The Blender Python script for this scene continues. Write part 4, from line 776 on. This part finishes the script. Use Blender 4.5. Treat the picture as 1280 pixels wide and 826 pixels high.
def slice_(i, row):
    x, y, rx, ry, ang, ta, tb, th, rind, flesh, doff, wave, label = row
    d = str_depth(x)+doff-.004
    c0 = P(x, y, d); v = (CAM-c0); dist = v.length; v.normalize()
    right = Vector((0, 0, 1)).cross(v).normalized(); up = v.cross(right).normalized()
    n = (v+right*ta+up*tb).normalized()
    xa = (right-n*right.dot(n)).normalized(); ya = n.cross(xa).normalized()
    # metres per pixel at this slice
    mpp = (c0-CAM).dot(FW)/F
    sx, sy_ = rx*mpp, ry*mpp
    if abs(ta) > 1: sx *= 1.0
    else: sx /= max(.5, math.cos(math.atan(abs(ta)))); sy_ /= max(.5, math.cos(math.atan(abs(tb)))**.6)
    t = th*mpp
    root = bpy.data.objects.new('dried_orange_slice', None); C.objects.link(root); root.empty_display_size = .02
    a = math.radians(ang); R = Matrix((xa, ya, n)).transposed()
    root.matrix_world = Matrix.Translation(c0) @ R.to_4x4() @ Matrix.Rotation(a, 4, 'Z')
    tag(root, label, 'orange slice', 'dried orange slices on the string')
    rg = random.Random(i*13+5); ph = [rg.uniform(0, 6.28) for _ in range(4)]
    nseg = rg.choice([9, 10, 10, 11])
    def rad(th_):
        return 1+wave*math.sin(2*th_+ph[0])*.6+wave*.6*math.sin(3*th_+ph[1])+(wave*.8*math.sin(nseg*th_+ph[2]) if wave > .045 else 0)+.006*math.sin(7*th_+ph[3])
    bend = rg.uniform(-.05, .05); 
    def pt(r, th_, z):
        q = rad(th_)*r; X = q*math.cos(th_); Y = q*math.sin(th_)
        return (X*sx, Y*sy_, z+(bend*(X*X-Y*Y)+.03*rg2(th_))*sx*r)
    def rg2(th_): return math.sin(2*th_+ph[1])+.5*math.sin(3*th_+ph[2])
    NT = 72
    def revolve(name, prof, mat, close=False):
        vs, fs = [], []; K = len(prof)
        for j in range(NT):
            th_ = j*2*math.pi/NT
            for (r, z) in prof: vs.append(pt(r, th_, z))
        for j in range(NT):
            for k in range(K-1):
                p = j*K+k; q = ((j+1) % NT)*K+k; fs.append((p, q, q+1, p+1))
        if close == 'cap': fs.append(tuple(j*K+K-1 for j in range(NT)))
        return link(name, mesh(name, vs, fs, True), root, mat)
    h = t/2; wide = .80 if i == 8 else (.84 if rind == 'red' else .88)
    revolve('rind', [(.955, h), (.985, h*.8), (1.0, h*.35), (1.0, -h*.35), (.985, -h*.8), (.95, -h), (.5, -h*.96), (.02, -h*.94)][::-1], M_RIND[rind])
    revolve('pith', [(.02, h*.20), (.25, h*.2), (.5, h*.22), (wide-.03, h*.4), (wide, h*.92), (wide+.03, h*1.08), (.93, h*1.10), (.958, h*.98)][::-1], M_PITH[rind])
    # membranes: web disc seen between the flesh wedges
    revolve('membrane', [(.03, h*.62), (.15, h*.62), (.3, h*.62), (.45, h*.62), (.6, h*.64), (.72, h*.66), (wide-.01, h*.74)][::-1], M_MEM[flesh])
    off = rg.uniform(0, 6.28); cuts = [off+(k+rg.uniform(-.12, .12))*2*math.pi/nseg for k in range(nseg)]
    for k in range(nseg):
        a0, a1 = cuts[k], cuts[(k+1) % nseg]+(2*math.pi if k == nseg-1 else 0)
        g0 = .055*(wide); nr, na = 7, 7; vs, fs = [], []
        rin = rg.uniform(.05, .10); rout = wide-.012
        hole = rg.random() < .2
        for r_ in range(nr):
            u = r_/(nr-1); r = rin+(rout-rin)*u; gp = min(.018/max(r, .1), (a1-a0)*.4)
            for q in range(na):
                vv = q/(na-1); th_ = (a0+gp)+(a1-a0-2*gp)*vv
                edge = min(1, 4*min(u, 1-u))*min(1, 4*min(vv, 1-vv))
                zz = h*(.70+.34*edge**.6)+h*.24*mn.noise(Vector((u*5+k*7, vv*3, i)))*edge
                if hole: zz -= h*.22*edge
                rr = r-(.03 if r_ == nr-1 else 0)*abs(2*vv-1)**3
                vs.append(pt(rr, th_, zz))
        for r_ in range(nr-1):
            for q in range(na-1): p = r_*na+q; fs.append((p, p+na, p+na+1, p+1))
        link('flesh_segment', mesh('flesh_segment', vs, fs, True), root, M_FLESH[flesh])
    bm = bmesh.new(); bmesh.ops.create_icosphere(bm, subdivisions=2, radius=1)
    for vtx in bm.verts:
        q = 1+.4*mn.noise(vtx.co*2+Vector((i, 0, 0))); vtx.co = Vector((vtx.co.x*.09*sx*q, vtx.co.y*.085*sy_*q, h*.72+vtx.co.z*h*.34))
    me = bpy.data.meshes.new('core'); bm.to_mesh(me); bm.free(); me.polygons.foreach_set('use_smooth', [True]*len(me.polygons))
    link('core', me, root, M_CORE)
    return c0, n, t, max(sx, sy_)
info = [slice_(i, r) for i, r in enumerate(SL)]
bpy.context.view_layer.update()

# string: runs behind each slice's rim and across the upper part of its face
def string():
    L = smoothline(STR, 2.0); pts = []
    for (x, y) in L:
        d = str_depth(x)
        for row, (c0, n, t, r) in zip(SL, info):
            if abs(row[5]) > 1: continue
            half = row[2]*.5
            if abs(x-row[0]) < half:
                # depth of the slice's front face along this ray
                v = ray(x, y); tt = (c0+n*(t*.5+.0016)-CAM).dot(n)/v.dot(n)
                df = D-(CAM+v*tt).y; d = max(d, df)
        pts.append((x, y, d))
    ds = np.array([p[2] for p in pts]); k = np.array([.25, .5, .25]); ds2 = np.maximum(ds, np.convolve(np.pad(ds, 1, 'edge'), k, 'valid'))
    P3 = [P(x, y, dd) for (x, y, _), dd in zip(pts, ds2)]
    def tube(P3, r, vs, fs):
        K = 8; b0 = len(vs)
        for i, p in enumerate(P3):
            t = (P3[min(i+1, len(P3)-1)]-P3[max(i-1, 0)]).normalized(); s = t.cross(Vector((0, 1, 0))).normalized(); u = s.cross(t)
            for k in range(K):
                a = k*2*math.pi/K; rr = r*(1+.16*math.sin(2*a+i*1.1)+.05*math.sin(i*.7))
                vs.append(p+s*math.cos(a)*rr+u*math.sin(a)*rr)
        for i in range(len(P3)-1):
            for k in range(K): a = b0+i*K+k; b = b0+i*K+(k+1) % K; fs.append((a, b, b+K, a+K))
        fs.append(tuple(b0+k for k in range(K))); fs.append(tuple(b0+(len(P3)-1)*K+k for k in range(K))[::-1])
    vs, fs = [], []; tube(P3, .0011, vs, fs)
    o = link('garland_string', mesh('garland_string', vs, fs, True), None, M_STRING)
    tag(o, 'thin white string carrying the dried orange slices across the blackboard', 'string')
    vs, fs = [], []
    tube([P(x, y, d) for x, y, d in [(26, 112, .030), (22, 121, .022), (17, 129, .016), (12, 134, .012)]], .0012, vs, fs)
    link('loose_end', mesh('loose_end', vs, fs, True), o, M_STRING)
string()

# Set task
Go through the material above line by line and copy it exactly.

# Written answer
The Blender Python script for this scene continues. Write part 4, from line 776 on. This part finishes the script. Use Blender 4.5. Treat the picture as 1280 pixels wide and 826 pixels high.
def slice_(i, row):
    x, y, rx, ry, ang, ta, tb, th, rind, flesh, doff, wave, label = row
    d = str_depth(x)+doff-.004
    c0 = P(x, y, d); v = (CAM-c0); dist = v.length; v.normalize()
    right = Vector((0, 0, 1)).cross(v).normalized(); up = v.cross(right).normalized()
    n = (v+right*ta+up*tb).normalized()
    xa = (right-n*right.dot(n)).normalized(); ya = n.cross(xa).normalized()
    # metres per pixel at this slice
    mpp = (c0-CAM).dot(FW)/F
    sx, sy_ = rx*mpp, ry*mpp
    if abs(ta) > 1: sx *= 1.0
    else: sx /= max(.5, math.cos(math.atan(abs(ta)))); sy_ /= max(.5, math.cos(math.atan(abs(tb)))**.6)
    t = th*mpp
    root = bpy.data.objects.new('dried_orange_slice', None); C.objects.link(root); root.empty_display_size = .02
    a = math.radians(ang); R = Matrix((xa, ya, n)).transposed()
    root.matrix_world = Matrix.Translation(c0) @ R.to_4x4() @ Matrix.Rotation(a, 4, 'Z')
    tag(root, label, 'orange slice', 'dried orange slices on the string')
    rg = random.Random(i*13+5); ph = [rg.uniform(0, 6.28) for _ in range(4)]
    nseg = rg.choice([9, 10, 10, 11])
    def rad(th_):
        return 1+wave*math.sin(2*th_+ph[0])*.6+wave*.6*math.sin(3*th_+ph[1])+(wave*.8*math.sin(nseg*th_+ph[2]) if wave > .045 else 0)+.006*math.sin(7*th_+ph[3])
    bend = rg.uniform(-.05, .05); 
    def pt(r, th_, z):
        q = rad(th_)*r; X = q*math.cos(th_); Y = q*math.sin(th_)
        return (X*sx, Y*sy_, z+(bend*(X*X-Y*Y)+.03*rg2(th_))*sx*r)
    def rg2(th_): return math.sin(2*th_+ph[1])+.5*math.sin(3*th_+ph[2])
    NT = 72
    def revolve(name, prof, mat, close=False):
        vs, fs = [], []; K = len(prof)
        for j in range(NT):
            th_ = j*2*math.pi/NT
            for (r, z) in prof: vs.append(pt(r, th_, z))
        for j in range(NT):
            for k in range(K-1):
                p = j*K+k; q = ((j+1) % NT)*K+k; fs.append((p, q, q+1, p+1))
        if close == 'cap': fs.append(tuple(j*K+K-1 for j in range(NT)))
        return link(name, mesh(name, vs, fs, True), root, mat)
    h = t/2; wide = .80 if i == 8 else (.84 if rind == 'red' else .88)
    revolve('rind', [(.955, h), (.985, h*.8), (1.0, h*.35), (1.0, -h*.35), (.985, -h*.8), (.95, -h), (.5, -h*.96), (.02, -h*.94)][::-1], M_RIND[rind])
    revolve('pith', [(.02, h*.20), (.25, h*.2), (.5, h*.22), (wide-.03, h*.4), (wide, h*.92), (wide+.03, h*1.08), (.93, h*1.10), (.958, h*.98)][::-1], M_PITH[rind])
    # membranes: web disc seen between the flesh wedges
    revolve('membrane', [(.03, h*.62), (.15, h*.62), (.3, h*.62), (.45, h*.62), (.6, h*.64), (.72, h*.66), (wide-.01, h*.74)][::-1], M_MEM[flesh])
    off = rg.uniform(0, 6.28); cuts = [off+(k+rg.uniform(-.12, .12))*2*math.pi/nseg for k in range(nseg)]
    for k in range(nseg):
        a0, a1 = cuts[k], cuts[(k+1) % nseg]+(2*math.pi if k == nseg-1 else 0)
        g0 = .055*(wide); nr, na = 7, 7; vs, fs = [], []
        rin = rg.uniform(.05, .10); rout = wide-.012
        hole = rg.random() < .2
        for r_ in range(nr):
            u = r_/(nr-1); r = rin+(rout-rin)*u; gp = min(.018/max(r, .1), (a1-a0)*.4)
            for q in range(na):
                vv = q/(na-1); th_ = (a0+gp)+(a1-a0-2*gp)*vv
                edge = min(1, 4*min(u, 1-u))*min(1, 4*min(vv, 1-vv))
                zz = h*(.70+.34*edge**.6)+h*.24*mn.noise(Vector((u*5+k*7, vv*3, i)))*edge
                if hole: zz -= h*.22*edge
                rr = r-(.03 if r_ == nr-1 else 0)*abs(2*vv-1)**3
                vs.append(pt(rr, th_, zz))
        for r_ in range(nr-1):
            for q in range(na-1): p = r_*na+q; fs.append((p, p+na, p+na+1, p+1))
        link('flesh_segment', mesh('flesh_segment', vs, fs, True), root, M_FLESH[flesh])
    bm = bmesh.new(); bmesh.ops.create_icosphere(bm, subdivisions=2, radius=1)
    for vtx in bm.verts:
        q = 1+.4*mn.noise(vtx.co*2+Vector((i, 0, 0))); vtx.co = Vector((vtx.co.x*.09*sx*q, vtx.co.y*.085*sy_*q, h*.72+vtx.co.z*h*.34))
    me = bpy.data.meshes.new('core'); bm.to_mesh(me); bm.free(); me.polygons.foreach_set('use_smooth', [True]*len(me.polygons))
    link('core', me, root, M_CORE)
    return c0, n, t, max(sx, sy_)
info = [slice_(i, r) for i, r in enumerate(SL)]
bpy.context.view_layer.update()

# string: runs behind each slice's rim and across the upper part of its face
def string():
    L = smoothline(STR, 2.0); pts = []
    for (x, y) in L:
        d = str_depth(x)
        for row, (c0, n, t, r) in zip(SL, info):
            if abs(row[5]) > 1: continue
            half = row[2]*.5
            if abs(x-row[0]) < half:
                # depth of the slice's front face along this ray
                v = ray(x, y); tt = (c0+n*(t*.5+.0016)-CAM).dot(n)/v.dot(n)
                df = D-(CAM+v*tt).y; d = max(d, df)
        pts.append((x, y, d))
    ds = np.array([p[2] for p in pts]); k = np.array([.25, .5, .25]); ds2 = np.maximum(ds, np.convolve(np.pad(ds, 1, 'edge'), k, 'valid'))
    P3 = [P(x, y, dd) for (x, y, _), dd in zip(pts, ds2)]
    def tube(P3, r, vs, fs):
        K = 8; b0 = len(vs)
        for i, p in enumerate(P3):
            t = (P3[min(i+1, len(P3)-1)]-P3[max(i-1, 0)]).normalized(); s = t.cross(Vector((0, 1, 0))).normalized(); u = s.cross(t)
            for k in range(K):
                a = k*2*math.pi/K; rr = r*(1+.16*math.sin(2*a+i*1.1)+.05*math.sin(i*.7))
                vs.append(p+s*math.cos(a)*rr+u*math.sin(a)*rr)
        for i in range(len(P3)-1):
            for k in range(K): a = b0+i*K+k; b = b0+i*K+(k+1) % K; fs.append((a, b, b+K, a+K))
        fs.append(tuple(b0+k for k in range(K))); fs.append(tuple(b0+(len(P3)-1)*K+k for k in range(K))[::-1])
    vs, fs = [], []; tube(P3, .0011, vs, fs)
    o = link('garland_string', mesh('garland_string', vs, fs, True), None, M_STRING)
    tag(o, 'thin white string carrying the dried orange slices across the blackboard', 'string')
    vs, fs = [], []
    tube([P(x, y, d) for x, y, d in [(26, 112, .030), (22, 121, .022), (17, 129, .016), (12, 134, .012)]], .0012, vs, fs)
    link('loose_end', mesh('loose_end', vs, fs, True), o, M_STRING)
string()